今回の条例改正は、2050ゼロエミッション東京、2030カーボンハーフに必須の産業・業務部門のCO2排出量削減の決め手となる、大規模事業所に対する「キャップ&トレード制度」と、その他の中小規模事業所の「地球温暖化対策 報告書制度」の強化を内容とするものです。
特に、「キャップ&トレード」は東京都が先駆的に取り組み、成果を上げてきた注目の制度でもあります。
環境基本計画の改定、審議会での議論、パブコメなど、事業者の理解も得るため2年半にわたる準備期間を設け、意欲的な内容で提案されたものとして評価し、担当のみなさんに感謝します。

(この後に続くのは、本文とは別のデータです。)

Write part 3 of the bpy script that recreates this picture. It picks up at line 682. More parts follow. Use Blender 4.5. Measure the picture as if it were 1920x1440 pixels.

しかし、この1年、さらにこの数か月の間にも、グテーレス国連事務総長の言葉を借りれば、地球のあらゆる場所で起きている異常気象は私たちが対応できる速度を超えていて、気候は崩壊しつつあります。
先進国には、「2040年ゼロカーボン」が求められ、「一刻の猶予もない」状態です。
今回の条例・制度改正が、このような事態に対して十分に対応する内容であるのか、との判断が求められます。残念ながら、答えは「ノー」です。
先日の質疑で、今回の制度改正では、環境基本計画の産業・業務部門の「CO2排出量半減」という目標の実現は不可能であり、2030カーボンハーフは達成できないということを指摘しました。
世界のCO2排出量第5位の日本の首都・東京が当然果たさなければならない「2040年ゼロカーボン」どころではありません。
2040年カーボンゼロにむけた環境基本計画の速やかな見直しと、本制度については対象事業所の拡大や義務やペナルティの強化などが求められます。
そのために必須なのは、2040カーボンゼロへの知事の決断、そして全庁的な取り組みです。
気候崩壊の現状と、必要な対策を、最もよくわかっている環境局からの知事と庁内そして事業者に対しての強力な発信に期待し、お願いします。
本条例については、進行する気候崩壊に対して全く不十分ではありますが、現状の対策からは大きく前進するものではあることから、今後の早期の見直しを強く求めて賛成します。